Proses kegiatan penelitian evaluasi yang berorientasi bagi pengembangan adalah meliputi: (1) need assesment; (2) rancangan program; (3) kegiatan persiapan; (4) pelaksanaan program; (5) monitoring dan evaluasi; (6) pengembangan pelaksanaan; (7) evaluasi akhir program.

Evaluasi yang dilakukan secara bersamaan dengan monitoring untuk pengembangan program disebut sebagai evaluasi formatif. Sedangkan evaluasi yang dilakukan pada akhir program disebut sebagai evaluasi sumatif. Evaluasi formatif dilakukan dengan tujuan utama untuk menemukan kekuatan dan kelemahan selama masa pengembangan program sehingga dapat memberikan masukan bagi perbaikan pelaksanaan program selanjutnya. Evaluasi ini dilakukan oleh pembawa program secara bersama-sama dengan masyarakat yang menjadi sasaran program.

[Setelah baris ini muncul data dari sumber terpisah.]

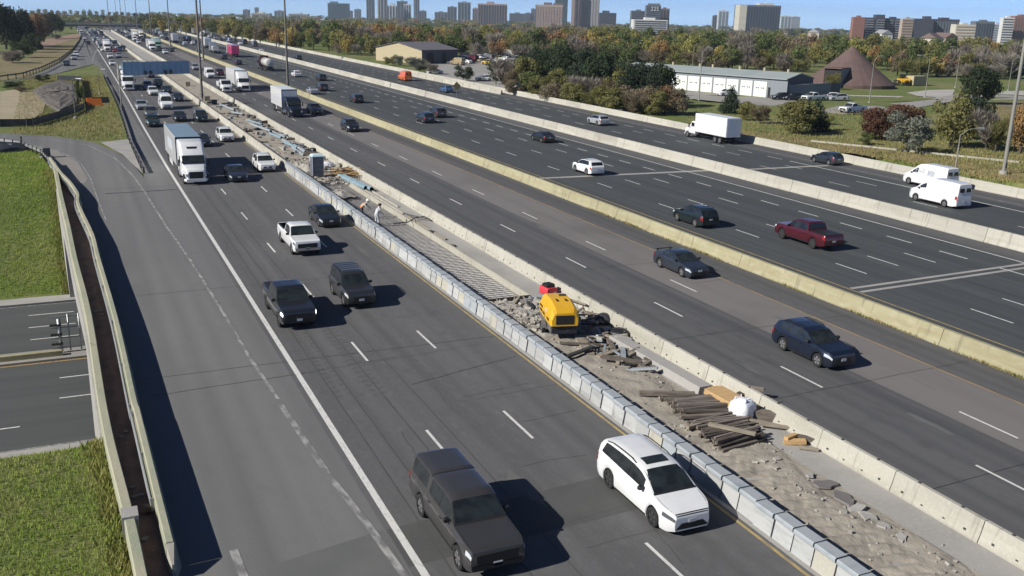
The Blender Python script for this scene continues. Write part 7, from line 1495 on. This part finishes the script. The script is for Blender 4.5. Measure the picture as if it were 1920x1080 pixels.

Dengan menggunakan pendekatan kualitatif untuk penelitian evaluasi formatif, maka pertanyaan utama yang hendak dijawab adalah (1) program apa saja yang dapat berjalan? (2) apa yang belum berjalan dan apa penyebabnya; (3) apakah input dan prosesnya sesuai dengan kondisi dan karakteristik masyarakatnya? Apa saja yang dapat dinyatakan sebagai dampak program? Bagaimana persepsi sasaran dan staf pelaksanaannya?

Sasaran utama evaluasi formatif adalah pada peningkatan kualitas program, dimana kepuasan mengenai kualitas memerlukan adanya data yang rinci dan mendalam mengenai kondisi sosial budaya dan lingkungan masyarakat; jenis dan kualitas input yang telah diberikan bagi berlangsungnya proses yang diharapkan; kelancaran dan kualitas proses pelaksanaan program serta hasil capaiannya.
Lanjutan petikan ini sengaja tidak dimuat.